Mexico's Tequila crisis of 1994-5 and the world fallout from the East Asian and Russian crises in 1997 and 1998 punctuated regional growth with financial turmoil. Argentina, Bolivia, Chile, El Salvador and Peru grew faster in the 1990s than in previous decades while Ecuador, Haiti, Jamaica, Paraguay and Venezuela witnessed declines.

"Workers feel there is much greater volatility ... that trade reforms have loosened up the labour market and the regulations that protected them," says Bill Mahoney a World Bank economist. "Yet wage volatility is now less for most countries in the region than it was during the 1980s."

What is worrying economists is that high degrees of uncertainty tend to discourage growth-enhancing long-term commitments such as investment in physical and human capital.

"The perception about the insecurity in the region has a lot to do with the major technological changes taking place," says Brazilian government representative Edward Amadeo. " There is also the change in the relationship between the state and society, and the middle class especially, feels very vulnerable."

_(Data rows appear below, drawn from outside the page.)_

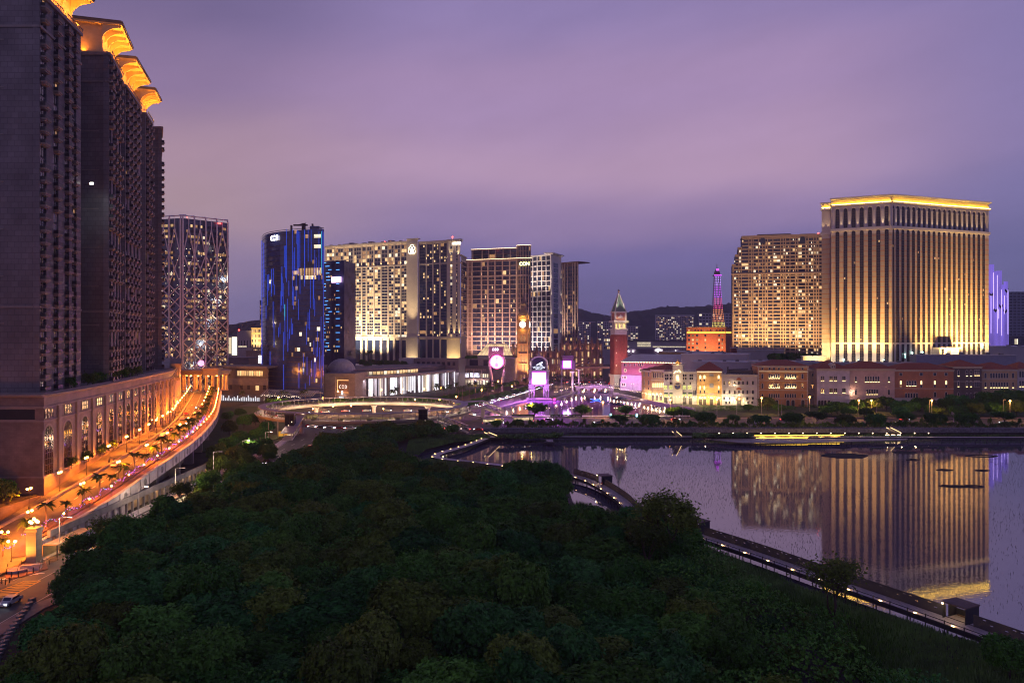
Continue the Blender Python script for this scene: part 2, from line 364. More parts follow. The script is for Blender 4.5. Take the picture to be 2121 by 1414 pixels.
# --- streets
g = MB(); e = .004
def sheet(pts, dz=e, m=0): g.add([(x,y,GZ+dz) for x,y in pts], [tuple(range(len(pts)))], m)
ROADL = [(-110,60),(-108,120),(-104,150),(-100,170),(-98.5,200),(-98.5,260),(-99,330),(-103,372)]
ROADR = [(-80,60),(-84,118),(-84.5,137),(-84.5,154),(-80.5,190),(-80,260),(-80,330),(-78,372)]
g.strip([(x,y,GZ+e) for x,y in ROADL], [(x,y,GZ+e) for x,y in ROADR])
sheet([(-77+78*cos(2*pi*i/40), 430+62*sin(2*pi*i/40)) for i in range(40)], 2*e)
sheet([(-20,390),(1200,384),(1200,436),(-20,436)])
sheet([(-40,440),(-12,440),(-16,476),(-4,512),(10,552),(50,632),(60,760),(20,760),(-12,600),(-30,500)], 3*e)
sheet([(-180,506),(-100,470),(-60,490),(-30,505),(-30,525),(-100,512),(-180,530)], 3*e)
struct('road', g, M_asph)
# markings
g = MB()
for k in range(14):
    y = 150+k*15
    for dx in (4.6, 9.4, 14):
        x = -99+dx+(0 if y > 175 else (175-y)*-.1); g.box(x-.08, x+.08, y, y+6, GZ+.008, GZ+.012)
g.strip([(x+.5,y,GZ+.012) for x,y in ROADL[3:]], [(x+.65,y,GZ+.012) for x,y in ROADL[3:]])
g.strip([(x-.6,y,GZ+.012) for x,y in ROADR[1:]], [(x-.45,y,GZ+.012) for x,y in ROADR[1:]])
for k in range(7):   # zebra crossing in front of the island
    a = G(5+k*13, 1199-k*2.1, GZ); g.box(a.x-.9, a.x+.9, a.y-.25, a.y+.25, GZ+.012, GZ+.016)
for k in range(70):
    x = 4+k*14
    g.box(x, x+5, 413.9, 414.2, GZ+.008, GZ+.012); g.box(x+4, x+9, 402.9, 403.1, GZ+.008, GZ+.012)
for k in range(5):
    a = G(4+k*5, 1150-k*3, GZ)
struct('road_markings', g, M_paint)
g = MB()   # yellow box junction
q = [G(0,1235,GZ), G(-30,1262,GZ), G(52,1203,GZ), G(84,1202,GZ)]
A, B, D, Cc = G(-30,1234,GZ), G(20,1236,GZ), G(50,1203,GZ), G(84,1202,GZ)
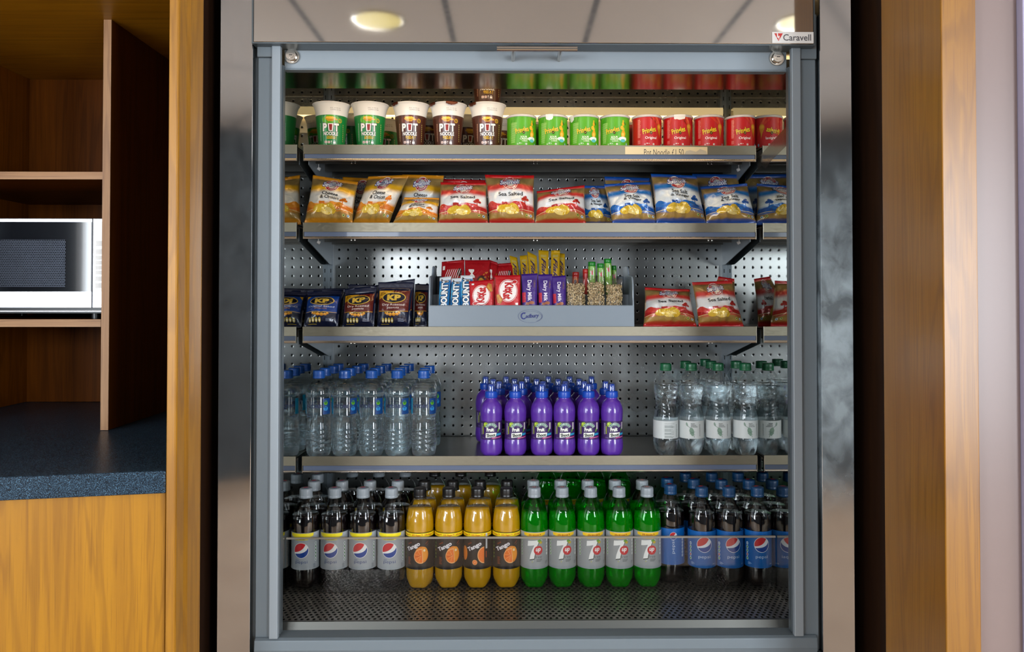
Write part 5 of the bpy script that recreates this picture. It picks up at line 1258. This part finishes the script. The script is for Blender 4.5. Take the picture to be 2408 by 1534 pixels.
def tube(px, py, r, Y, col, capc, lab, nm='sweet_tube', lean=0, art=None):
    p = W(px, py, Y); t = thing(nm, lab, 'sweet tube', (p.x-lean, Y, tt))
    h = p.z-tt; dx = lean
    mb = MB(); f = lambda z_: (dx*z_/h)
    prof_ = [(0, 0), (r*.95, .0003), (r, .001), (r, h-.012)]
    n_ = 24
    def lathe_lean(pr, name, c_, mat='print', ar=None):
        m2 = MB(); m2.lathe(pr, n_, 0, c_)
        m2.v = [(x+f(z_), y, z_) for x, y, z_ in m2.v]
        if ar is not None:
            g_ = wrapfn([(r, 0), (r, h)]); lay(m2, ar.cut(.003, .02), lambda x, y, o: (lambda q: (q[0]+f(q[2]), q[1], q[2]))(g_(x, y, o)))
        return m2.build(name, mat, t, world=False, color=True)
    lathe_lean(prof_, 'wrapper', col, ar=art(h) if art else None)
    lathe_lean([(r, h-.012), (r*1.03, h-.0118), (r*1.03, h-.0015), (r*.9, h), (0, h)], 'cap', capc)
    return t
def gum(h):
    a = Art(); a.poly([(-.007, h-.020), (-.001, h-.026), (.003, h-.020), (.002, h-.030), (.006, h-.036), (-.002, h-.034)], '#b01c28', 1)
    a.rect(.003, .0055, h-.045, h-.016, '#e8f0e0', 1); b_ = Art(); b_.text('MINTGUM' if False else 'WRIGLEY', 0, 0, .026, .0045, '#f0f4ec', 2, .02)
    for v, f, c, l in b_.it: a.it.append(([(-.004+y*-1, h-.036+x) for x, y in v], f, c, l))
    return a
for px, py, r, Y, lean, lab in ((1391.5, 616, .0098, 2.060, 0, 'green capped gum tube nearest the red tubes'), (1412, 620, .0090, 2.058, -.002, 'plain green gum tube standing lower between two others'), (1428.5, 609, .0098, 2.062, -.006, 'tallest green gum tube leaning left'), (1443, 625, .0070, 2.090, -.004, 'narrow dark green gum tube at the right end')):
    tube(px, py, r, Y, '#74a83c', '#157a20', lab, 'gum_tube', lean, gum)
tube(1354, 640, .0090, 2.060, '#a82414', '#8f1410', 'red and orange pastille tube beside the yellow bars', 'pastille_tube', .004, lambda h: Art().disc(0, h-.026, .007, .010, '#c8641c', 1).disc(-.001, h-.026, .004, .006, '#3c1440', 2, 12))
tube(1378, 633, .0088, 2.072, '#a81c1c', '#b4241c', 'red pastille tube just left of the green tubes', 'pastille_tube', 0)
for o_ in list(bottles.values())+list(pots.values())+list(cans.values()):
    if o_.get('label') == 'x': print('UNPLACED', o_.name)
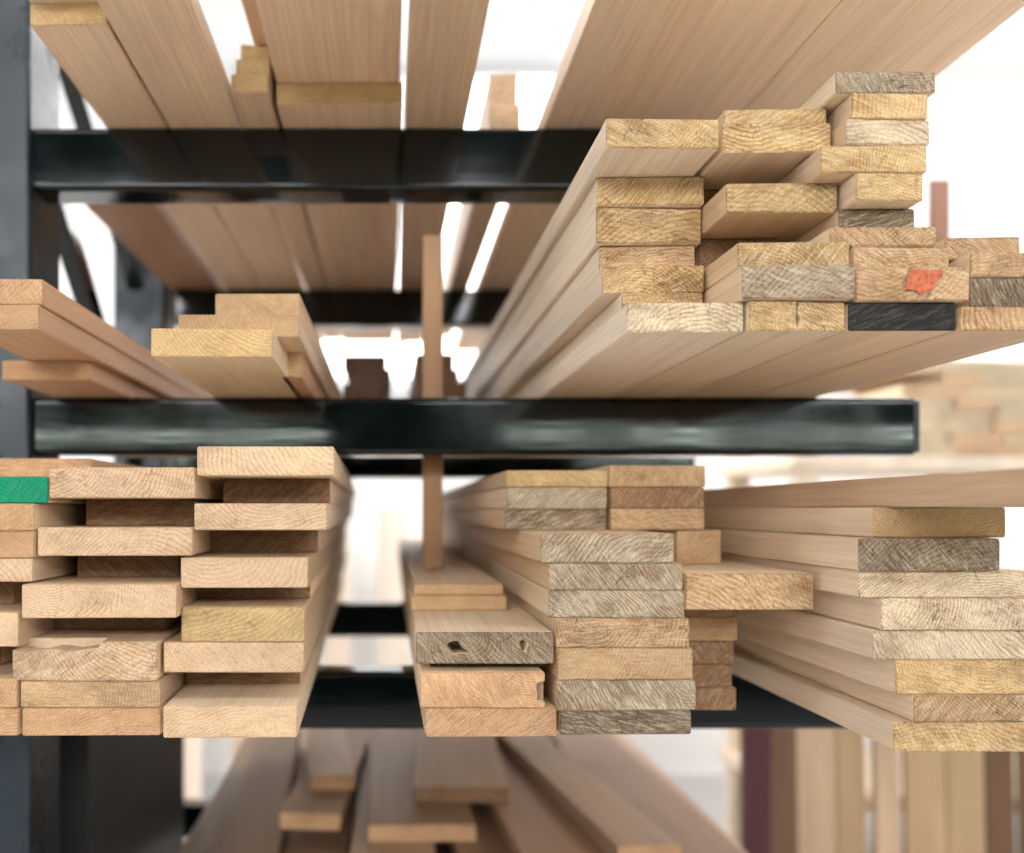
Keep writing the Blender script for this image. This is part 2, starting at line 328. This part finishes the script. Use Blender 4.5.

The World Bank, however, told the meeting that despite negative perceptions, the region has benefited from structural adjustment with early reformers such as Argentina and Chile doing best while those slower off the block such as Ecuador and Venezuela are trailing.

A new World Bank report released at the conference and titled 'Securing Our Future in a Global Economy' notes that in Latin American and the Caribbean social spending has grown dramatically since the 1980s but governments have tended to raise and reduce social expenditure in concert with the boom-bust cycle. "When government support for schools and health care for the poor is most desperately needed, it typically faces the toughest cuts," notes the report. And during a boom, when incomes rise as fast among the poor as among middle and upper classes social spending rises more than proportionately, reaching its apex when it is least needed.

The report says Latin American and Caribbean governments can best help ease the impact of economic shocks by helping families invest in education and health, to prevent hard times from eroding human capital.

"Governments need to moderate these gyrations, keeping spending under control in good times to build the creditworthiness and reserves they will need to finance schools and health care in bad times," says David de Ferranti, the World Bank's Vice President for Latin America and the Caribbean.

The report is the Bank's major annual study on Latin America and the Caribbean. It stresses sound domestic macro-economic policies, strong financial institutions and income support programmes as key to strengthening the strategies employed by individual households to cope with recessions.

While the study finds that economic volatility has not increased in Latin America and the Caribbean in the 1990s compared to a decade earlier, the region's economies remain more volatile than those of industrialised countries and East Asia especially with respect to terms of trade and capital flows.

This is partly because many Latin American and Caribbean countries depend heavily on commodity exports such as oil, minerals, coffee and food whose prices fluctuate widely. More importantly, weak financial institutions and slender ties to developed financial markets have been important factors too, leaving countries vulnerable to sudden swings of sentiment among foreign investors notes the study.